Stated task ->
Below you will find a set of lines. Repeat them all exactly.

## START Data provided

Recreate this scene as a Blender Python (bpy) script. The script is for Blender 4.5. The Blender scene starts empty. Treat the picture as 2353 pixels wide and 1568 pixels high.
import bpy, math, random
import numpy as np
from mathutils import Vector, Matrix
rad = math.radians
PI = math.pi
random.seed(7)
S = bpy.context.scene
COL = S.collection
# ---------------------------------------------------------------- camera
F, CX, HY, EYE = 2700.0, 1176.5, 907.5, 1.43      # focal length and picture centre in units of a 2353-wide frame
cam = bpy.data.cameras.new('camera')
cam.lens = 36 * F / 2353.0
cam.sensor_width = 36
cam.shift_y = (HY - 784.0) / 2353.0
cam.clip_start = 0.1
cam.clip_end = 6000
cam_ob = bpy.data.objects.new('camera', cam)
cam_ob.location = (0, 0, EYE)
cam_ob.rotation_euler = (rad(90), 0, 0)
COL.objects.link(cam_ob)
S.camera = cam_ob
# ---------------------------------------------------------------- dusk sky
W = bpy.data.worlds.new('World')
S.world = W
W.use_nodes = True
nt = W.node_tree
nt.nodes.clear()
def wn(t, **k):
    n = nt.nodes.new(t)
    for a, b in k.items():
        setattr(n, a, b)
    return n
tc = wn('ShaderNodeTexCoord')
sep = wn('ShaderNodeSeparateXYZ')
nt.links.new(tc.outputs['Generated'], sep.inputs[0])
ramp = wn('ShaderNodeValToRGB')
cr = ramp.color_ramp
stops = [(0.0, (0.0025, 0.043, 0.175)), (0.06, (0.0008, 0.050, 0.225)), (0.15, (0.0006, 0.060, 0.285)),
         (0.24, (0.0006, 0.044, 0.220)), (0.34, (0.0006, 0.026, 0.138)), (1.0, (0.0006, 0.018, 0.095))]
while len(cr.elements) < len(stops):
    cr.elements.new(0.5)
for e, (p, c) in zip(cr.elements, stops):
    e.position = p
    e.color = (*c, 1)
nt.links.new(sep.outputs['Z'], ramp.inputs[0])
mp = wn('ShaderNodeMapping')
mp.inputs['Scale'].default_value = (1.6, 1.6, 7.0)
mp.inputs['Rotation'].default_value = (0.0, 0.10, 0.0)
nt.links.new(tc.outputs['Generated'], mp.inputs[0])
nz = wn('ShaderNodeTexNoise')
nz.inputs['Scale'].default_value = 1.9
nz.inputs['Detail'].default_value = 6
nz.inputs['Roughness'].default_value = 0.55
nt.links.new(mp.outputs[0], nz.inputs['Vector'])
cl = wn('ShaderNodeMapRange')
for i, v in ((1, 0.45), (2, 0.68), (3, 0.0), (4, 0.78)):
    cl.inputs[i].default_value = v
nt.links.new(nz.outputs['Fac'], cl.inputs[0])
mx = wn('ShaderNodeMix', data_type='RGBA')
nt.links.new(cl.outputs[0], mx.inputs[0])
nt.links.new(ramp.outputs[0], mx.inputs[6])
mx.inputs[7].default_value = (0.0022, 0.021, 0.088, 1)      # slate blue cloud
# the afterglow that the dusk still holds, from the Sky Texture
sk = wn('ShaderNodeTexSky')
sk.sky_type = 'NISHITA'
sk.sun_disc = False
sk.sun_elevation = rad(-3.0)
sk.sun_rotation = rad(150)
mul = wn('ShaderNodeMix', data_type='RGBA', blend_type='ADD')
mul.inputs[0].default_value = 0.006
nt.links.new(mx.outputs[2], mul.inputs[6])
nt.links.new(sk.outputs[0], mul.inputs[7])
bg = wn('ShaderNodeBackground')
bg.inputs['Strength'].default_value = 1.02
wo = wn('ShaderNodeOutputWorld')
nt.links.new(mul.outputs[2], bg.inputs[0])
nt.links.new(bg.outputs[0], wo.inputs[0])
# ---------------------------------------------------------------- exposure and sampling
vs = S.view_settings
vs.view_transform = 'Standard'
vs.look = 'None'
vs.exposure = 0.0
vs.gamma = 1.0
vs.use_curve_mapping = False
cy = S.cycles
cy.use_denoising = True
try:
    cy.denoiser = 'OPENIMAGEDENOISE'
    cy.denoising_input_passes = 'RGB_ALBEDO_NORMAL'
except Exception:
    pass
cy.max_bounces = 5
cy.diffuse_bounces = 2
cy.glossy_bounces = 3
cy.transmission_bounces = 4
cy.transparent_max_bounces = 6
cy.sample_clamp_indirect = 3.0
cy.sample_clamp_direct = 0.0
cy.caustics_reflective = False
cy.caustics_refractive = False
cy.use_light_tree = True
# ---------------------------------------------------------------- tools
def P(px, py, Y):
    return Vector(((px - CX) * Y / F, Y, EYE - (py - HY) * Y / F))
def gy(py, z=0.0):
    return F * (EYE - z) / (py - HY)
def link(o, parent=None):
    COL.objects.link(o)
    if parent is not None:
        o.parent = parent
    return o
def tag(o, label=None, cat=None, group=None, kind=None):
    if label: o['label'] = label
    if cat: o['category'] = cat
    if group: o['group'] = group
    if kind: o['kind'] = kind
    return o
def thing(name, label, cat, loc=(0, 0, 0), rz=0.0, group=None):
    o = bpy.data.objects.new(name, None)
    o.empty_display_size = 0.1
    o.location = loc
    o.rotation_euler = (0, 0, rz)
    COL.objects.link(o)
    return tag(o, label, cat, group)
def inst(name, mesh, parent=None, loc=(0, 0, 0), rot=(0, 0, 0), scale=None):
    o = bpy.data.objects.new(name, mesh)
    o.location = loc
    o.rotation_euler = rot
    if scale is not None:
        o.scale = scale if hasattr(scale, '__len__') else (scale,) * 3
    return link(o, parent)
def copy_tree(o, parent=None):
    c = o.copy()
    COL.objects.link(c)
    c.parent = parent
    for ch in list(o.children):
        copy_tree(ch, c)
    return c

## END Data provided

The answer ->
Recreate this scene as a Blender Python (bpy) script. The script is for Blender 4.5. The Blender scene starts empty. Treat the picture as 2353 pixels wide and 1568 pixels high.
import bpy, math, random
import numpy as np
from mathutils import Vector, Matrix
rad = math.radians
PI = math.pi
random.seed(7)
S = bpy.context.scene
COL = S.collection
# ---------------------------------------------------------------- camera
F, CX, HY, EYE = 2700.0, 1176.5, 907.5, 1.43      # focal length and picture centre in units of a 2353-wide frame
cam = bpy.data.cameras.new('camera')
cam.lens = 36 * F / 2353.0
cam.sensor_width = 36
cam.shift_y = (HY - 784.0) / 2353.0
cam.clip_start = 0.1
cam.clip_end = 6000
cam_ob = bpy.data.objects.new('camera', cam)
cam_ob.location = (0, 0, EYE)
cam_ob.rotation_euler = (rad(90), 0, 0)
COL.objects.link(cam_ob)
S.camera = cam_ob
# ---------------------------------------------------------------- dusk sky
W = bpy.data.worlds.new('World')
S.world = W
W.use_nodes = True
nt = W.node_tree
nt.nodes.clear()
def wn(t, **k):
    n = nt.nodes.new(t)
    for a, b in k.items():
        setattr(n, a, b)
    return n
tc = wn('ShaderNodeTexCoord')
sep = wn('ShaderNodeSeparateXYZ')
nt.links.new(tc.outputs['Generated'], sep.inputs[0])
ramp = wn('ShaderNodeValToRGB')
cr = ramp.color_ramp
stops = [(0.0, (0.0025, 0.043, 0.175)), (0.06, (0.0008, 0.050, 0.225)), (0.15, (0.0006, 0.060, 0.285)),
         (0.24, (0.0006, 0.044, 0.220)), (0.34, (0.0006, 0.026, 0.138)), (1.0, (0.0006, 0.018, 0.095))]
while len(cr.elements) < len(stops):
    cr.elements.new(0.5)
for e, (p, c) in zip(cr.elements, stops):
    e.position = p
    e.color = (*c, 1)
nt.links.new(sep.outputs['Z'], ramp.inputs[0])
mp = wn('ShaderNodeMapping')
mp.inputs['Scale'].default_value = (1.6, 1.6, 7.0)
mp.inputs['Rotation'].default_value = (0.0, 0.10, 0.0)
nt.links.new(tc.outputs['Generated'], mp.inputs[0])
nz = wn('ShaderNodeTexNoise')
nz.inputs['Scale'].default_value = 1.9
nz.inputs['Detail'].default_value = 6
nz.inputs['Roughness'].default_value = 0.55
nt.links.new(mp.outputs[0], nz.inputs['Vector'])
cl = wn('ShaderNodeMapRange')
for i, v in ((1, 0.45), (2, 0.68), (3, 0.0), (4, 0.78)):
    cl.inputs[i].default_value = v
nt.links.new(nz.outputs['Fac'], cl.inputs[0])
mx = wn('ShaderNodeMix', data_type='RGBA')
nt.links.new(cl.outputs[0], mx.inputs[0])
nt.links.new(ramp.outputs[0], mx.inputs[6])
mx.inputs[7].default_value = (0.0022, 0.021, 0.088, 1)      # slate blue cloud
# the afterglow that the dusk still holds, from the Sky Texture
sk = wn('ShaderNodeTexSky')
sk.sky_type = 'NISHITA'
sk.sun_disc = False
sk.sun_elevation = rad(-3.0)
sk.sun_rotation = rad(150)
mul = wn('ShaderNodeMix', data_type='RGBA', blend_type='ADD')
mul.inputs[0].default_value = 0.006
nt.links.new(mx.outputs[2], mul.inputs[6])
nt.links.new(sk.outputs[0], mul.inputs[7])
bg = wn('ShaderNodeBackground')
bg.inputs['Strength'].default_value = 1.02
wo = wn('ShaderNodeOutputWorld')
nt.links.new(mul.outputs[2], bg.inputs[0])
nt.links.new(bg.outputs[0], wo.inputs[0])
# ---------------------------------------------------------------- exposure and sampling
vs = S.view_settings
vs.view_transform = 'Standard'
vs.look = 'None'
vs.exposure = 0.0
vs.gamma = 1.0
vs.use_curve_mapping = False
cy = S.cycles
cy.use_denoising = True
try:
    cy.denoiser = 'OPENIMAGEDENOISE'
    cy.denoising_input_passes = 'RGB_ALBEDO_NORMAL'
except Exception:
    pass
cy.max_bounces = 5
cy.diffuse_bounces = 2
cy.glossy_bounces = 3
cy.transmission_bounces = 4
cy.transparent_max_bounces = 6
cy.sample_clamp_indirect = 3.0
cy.sample_clamp_direct = 0.0
cy.caustics_reflective = False
cy.caustics_refractive = False
cy.use_light_tree = True
# ---------------------------------------------------------------- tools
def P(px, py, Y):
    return Vector(((px - CX) * Y / F, Y, EYE - (py - HY) * Y / F))
def gy(py, z=0.0):
    return F * (EYE - z) / (py - HY)
def link(o, parent=None):
    COL.objects.link(o)
    if parent is not None:
        o.parent = parent
    return o
def tag(o, label=None, cat=None, group=None, kind=None):
    if label: o['label'] = label
    if cat: o['category'] = cat
    if group: o['group'] = group
    if kind: o['kind'] = kind
    return o
def thing(name, label, cat, loc=(0, 0, 0), rz=0.0, group=None):
    o = bpy.data.objects.new(name, None)
    o.empty_display_size = 0.1
    o.location = loc
    o.rotation_euler = (0, 0, rz)
    COL.objects.link(o)
    return tag(o, label, cat, group)
def inst(name, mesh, parent=None, loc=(0, 0, 0), rot=(0, 0, 0), scale=None):
    o = bpy.data.objects.new(name, mesh)
    o.location = loc
    o.rotation_euler = rot
    if scale is not None:
        o.scale = scale if hasattr(scale, '__len__') else (scale,) * 3
    return link(o, parent)
def copy_tree(o, parent=None):
    c = o.copy()
    COL.objects.link(c)
    c.parent = parent
    for ch in list(o.children):
        copy_tree(ch, c)
    return c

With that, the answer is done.